Janice ILacqua, Copy Editor

When I tell people at the office what I do when I am not with them, they express a mixture of admiration and confusion. I hand them my business card, and the confusion seems to overtake the admiration.

“Worker?” they ask. This is followed by one of two different reactions: “That is so cool.” Or, “What does that mean?”

You see, at my day job, we are all specialists. I am the instructor; you are the marketer; Sally is the operations manager; John is the janitor. At the Umbrella Factory, we are all workers. I am the copy editor, the cheerleader, the assistant events coordinator, the workshop instructor, the janitor, the cook, the bartender—you know? I’m a worker.
With either reaction, I just smile enigmatically, understanding Henry David Thoreau’s “mass of men” passage in Walden for the hundredth time.

We are leading lives of desperation in this country these days (and some of us not so quietly), and that is exactly why I am involved in Umbrella Factory. That, and I’m sleeping with one of the founders.

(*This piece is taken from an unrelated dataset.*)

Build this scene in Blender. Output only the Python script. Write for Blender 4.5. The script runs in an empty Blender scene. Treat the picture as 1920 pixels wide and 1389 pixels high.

One day last September, when the light had just shifted to the south, and one could see a yellow leaf or two dotting the cottonwood trees, this magazine founder that I’m sleeping with and I were holding hands and walking down a quiet street in our neighborhood. He had recently lost his job, as had many of our friends. He was teaching at-risk youth 6 hours a week for a community college and feeling very disillusioned by the experience. He was also pretty broke. He was ranting about what was going on in our country. I think he will forgive me for the creative license I am about to take here.

“The problem is, we have become a service-based economy—and we don’t even do that very well. As soon as one of these other countries figures out how to do it at half the cost, we’re done.”

I nodded in agreement. I’ve heard this one a time or two, and I honestly agree with the statement. I didn’t agree simply for the health of the relationship.

"I mean, what do you think would happen if I were to go out to Commerce City (a real place, not just a bit of irony for our readers) and buy one of those old, abandoned factories? I could put all my friends to work and round up all the beggars off the street corners with their cardboard signs and put them to work in my factory. We could make, I don’t know, umbrellas. And these would be the best damned umbrellas the world has ever seen. Everyone the world over would want to buy one of these American-made umbrellas with a stamp that says, ‘Made in Denver, Colorado.’”

For the health of the relationship, I said, “Well, baby, I would totally support you in that.”
“The problem is,” he continued, “I don’t know anything about manufacturing, much less about umbrellas.”

I squeezed his hand, and we continued our walk in the comfortable silence of two people who have known each other a long time.

Two or three days later, we were walking down the same street when he said, “I’ve been thinking about this manufacturing thing. I may not know anything about umbrellas—I mean, we live in Denver, after all. But I do know how to manufacture something—literature. What if I were to start a magazine? I could employ a lot of my friends and to hell with those people on the street corners. I could publish the writing that I like; I could make something with a Denver stamp on it. I could create a community of like-minded people. I could promote my ideas and put really interesting art into the world.”

“Well, baby, I would totally support you in that.” This time, it wasn’t just for the health of the relationship. Not only would I support him in it, I wanted to be heavily involved in it.

So when the boys asked me to write a preamble for our second issue of Umbrella Factory Magazine, I knew I had to tell this story. It seems that the minute he uttered the words, “I want to start a magazine,” the Universe conspired to make it flesh. Within two weeks, he had a non-fiction editor, a poetry editor/promoter, a graphic designer, and a Janice. Everyone just wanted to be involved to be involved. Because, like me, they love Anthony. Because, like me, they want to manufacture something that, if it doesn’t make a difference in the world, the country, or even the city, makes a difference in their lives.
I scan the sunny skies of Denver looking for thunder-bumpers, and sometimes—especially on a summer afternoon—I am rewarded. The world needs the umbrellas we are manufacturing here. I need the umbrellas. Keep writing, painting, singing, or whatever you do. Hopefully one day soon, I will see you in a rain storm and offer you an umbrella. Maybe you will offer one to me. Either way, I hope our paths cross at the factory.